## AIM OF THE TASK
Return the listing word for word, as given.

::: ENTRIES

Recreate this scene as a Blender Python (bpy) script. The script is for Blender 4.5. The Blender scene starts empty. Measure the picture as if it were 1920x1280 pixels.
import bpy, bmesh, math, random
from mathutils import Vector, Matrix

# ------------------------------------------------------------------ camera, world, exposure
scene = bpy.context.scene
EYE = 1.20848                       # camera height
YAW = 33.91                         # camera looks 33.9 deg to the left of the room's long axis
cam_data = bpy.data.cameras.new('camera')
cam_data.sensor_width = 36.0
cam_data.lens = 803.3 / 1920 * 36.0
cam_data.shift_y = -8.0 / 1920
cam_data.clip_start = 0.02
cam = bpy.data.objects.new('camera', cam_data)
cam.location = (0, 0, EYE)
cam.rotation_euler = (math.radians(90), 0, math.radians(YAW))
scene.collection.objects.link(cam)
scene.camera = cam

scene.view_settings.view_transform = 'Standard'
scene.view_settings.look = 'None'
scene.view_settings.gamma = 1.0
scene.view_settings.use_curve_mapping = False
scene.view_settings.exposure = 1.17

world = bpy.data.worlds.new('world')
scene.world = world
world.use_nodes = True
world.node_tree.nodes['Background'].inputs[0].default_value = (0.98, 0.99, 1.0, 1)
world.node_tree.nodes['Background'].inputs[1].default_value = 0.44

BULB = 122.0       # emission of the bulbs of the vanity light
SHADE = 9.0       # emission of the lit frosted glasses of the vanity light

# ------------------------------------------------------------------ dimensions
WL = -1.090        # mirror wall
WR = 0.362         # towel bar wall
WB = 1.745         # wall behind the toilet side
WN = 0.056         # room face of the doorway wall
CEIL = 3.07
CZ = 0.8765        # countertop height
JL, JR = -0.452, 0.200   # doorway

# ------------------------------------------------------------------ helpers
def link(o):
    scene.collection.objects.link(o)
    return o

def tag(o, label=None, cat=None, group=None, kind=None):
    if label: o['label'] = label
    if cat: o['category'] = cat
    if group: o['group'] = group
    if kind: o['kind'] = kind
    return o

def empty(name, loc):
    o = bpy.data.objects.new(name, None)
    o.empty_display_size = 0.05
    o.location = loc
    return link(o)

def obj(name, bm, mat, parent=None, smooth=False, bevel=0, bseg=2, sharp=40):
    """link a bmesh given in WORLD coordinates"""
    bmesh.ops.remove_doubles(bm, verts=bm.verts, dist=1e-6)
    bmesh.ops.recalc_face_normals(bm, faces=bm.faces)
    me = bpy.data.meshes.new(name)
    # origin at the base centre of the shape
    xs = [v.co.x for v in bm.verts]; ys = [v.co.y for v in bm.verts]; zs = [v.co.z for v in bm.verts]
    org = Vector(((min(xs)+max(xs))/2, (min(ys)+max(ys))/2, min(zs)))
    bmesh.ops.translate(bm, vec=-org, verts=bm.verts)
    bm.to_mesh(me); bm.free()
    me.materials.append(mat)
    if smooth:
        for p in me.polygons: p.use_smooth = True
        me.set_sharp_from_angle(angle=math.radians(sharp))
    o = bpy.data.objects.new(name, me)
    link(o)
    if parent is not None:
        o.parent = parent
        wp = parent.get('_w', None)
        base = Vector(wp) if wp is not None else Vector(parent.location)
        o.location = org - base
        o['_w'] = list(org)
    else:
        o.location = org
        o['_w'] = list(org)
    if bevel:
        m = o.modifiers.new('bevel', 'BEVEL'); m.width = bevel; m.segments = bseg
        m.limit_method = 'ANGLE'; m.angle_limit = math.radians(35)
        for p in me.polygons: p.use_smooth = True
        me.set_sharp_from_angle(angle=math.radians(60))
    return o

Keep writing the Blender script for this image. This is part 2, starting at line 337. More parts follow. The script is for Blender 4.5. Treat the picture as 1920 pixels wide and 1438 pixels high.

::::::

## COMPLETED EXERCISE
Recreate this scene as a Blender Python (bpy) script. The script is for Blender 4.5. The Blender scene starts empty. Measure the picture as if it were 1920x1280 pixels.
import bpy, bmesh, math, random
from mathutils import Vector, Matrix

# ------------------------------------------------------------------ camera, world, exposure
scene = bpy.context.scene
EYE = 1.20848                       # camera height
YAW = 33.91                         # camera looks 33.9 deg to the left of the room's long axis
cam_data = bpy.data.cameras.new('camera')
cam_data.sensor_width = 36.0
cam_data.lens = 803.3 / 1920 * 36.0
cam_data.shift_y = -8.0 / 1920
cam_data.clip_start = 0.02
cam = bpy.data.objects.new('camera', cam_data)
cam.location = (0, 0, EYE)
cam.rotation_euler = (math.radians(90), 0, math.radians(YAW))
scene.collection.objects.link(cam)
scene.camera = cam

scene.view_settings.view_transform = 'Standard'
scene.view_settings.look = 'None'
scene.view_settings.gamma = 1.0
scene.view_settings.use_curve_mapping = False
scene.view_settings.exposure = 1.17

world = bpy.data.worlds.new('world')
scene.world = world
world.use_nodes = True
world.node_tree.nodes['Background'].inputs[0].default_value = (0.98, 0.99, 1.0, 1)
world.node_tree.nodes['Background'].inputs[1].default_value = 0.44

BULB = 122.0       # emission of the bulbs of the vanity light
SHADE = 9.0       # emission of the lit frosted glasses of the vanity light

# ------------------------------------------------------------------ dimensions
WL = -1.090        # mirror wall
WR = 0.362         # towel bar wall
WB = 1.745         # wall behind the toilet side
WN = 0.056         # room face of the doorway wall
CEIL = 3.07
CZ = 0.8765        # countertop height
JL, JR = -0.452, 0.200   # doorway

# ------------------------------------------------------------------ helpers
def link(o):
    scene.collection.objects.link(o)
    return o

def tag(o, label=None, cat=None, group=None, kind=None):
    if label: o['label'] = label
    if cat: o['category'] = cat
    if group: o['group'] = group
    if kind: o['kind'] = kind
    return o

def empty(name, loc):
    o = bpy.data.objects.new(name, None)
    o.empty_display_size = 0.05
    o.location = loc
    return link(o)

def obj(name, bm, mat, parent=None, smooth=False, bevel=0, bseg=2, sharp=40):
    """link a bmesh given in WORLD coordinates"""
    bmesh.ops.remove_doubles(bm, verts=bm.verts, dist=1e-6)
    bmesh.ops.recalc_face_normals(bm, faces=bm.faces)
    me = bpy.data.meshes.new(name)
    # origin at the base centre of the shape
    xs = [v.co.x for v in bm.verts]; ys = [v.co.y for v in bm.verts]; zs = [v.co.z for v in bm.verts]
    org = Vector(((min(xs)+max(xs))/2, (min(ys)+max(ys))/2, min(zs)))
    bmesh.ops.translate(bm, vec=-org, verts=bm.verts)
    bm.to_mesh(me); bm.free()
    me.materials.append(mat)
    if smooth:
        for p in me.polygons: p.use_smooth = True
        me.set_sharp_from_angle(angle=math.radians(sharp))
    o = bpy.data.objects.new(name, me)
    link(o)
    if parent is not None:
        o.parent = parent
        wp = parent.get('_w', None)
        base = Vector(wp) if wp is not None else Vector(parent.location)
        o.location = org - base
        o['_w'] = list(org)
    else:
        o.location = org
        o['_w'] = list(org)
    if bevel:
        m = o.modifiers.new('bevel', 'BEVEL'); m.width = bevel; m.segments = bseg
        m.limit_method = 'ANGLE'; m.angle_limit = math.radians(35)
        for p in me.polygons: p.use_smooth = True
        me.set_sharp_from_angle(angle=math.radians(60))
    return o

Keep writing the Blender script for this image. This is part 2, starting at line 337. More parts follow. The script is for Blender 4.5. Treat the picture as 1920 pixels wide and 1438 pixels high.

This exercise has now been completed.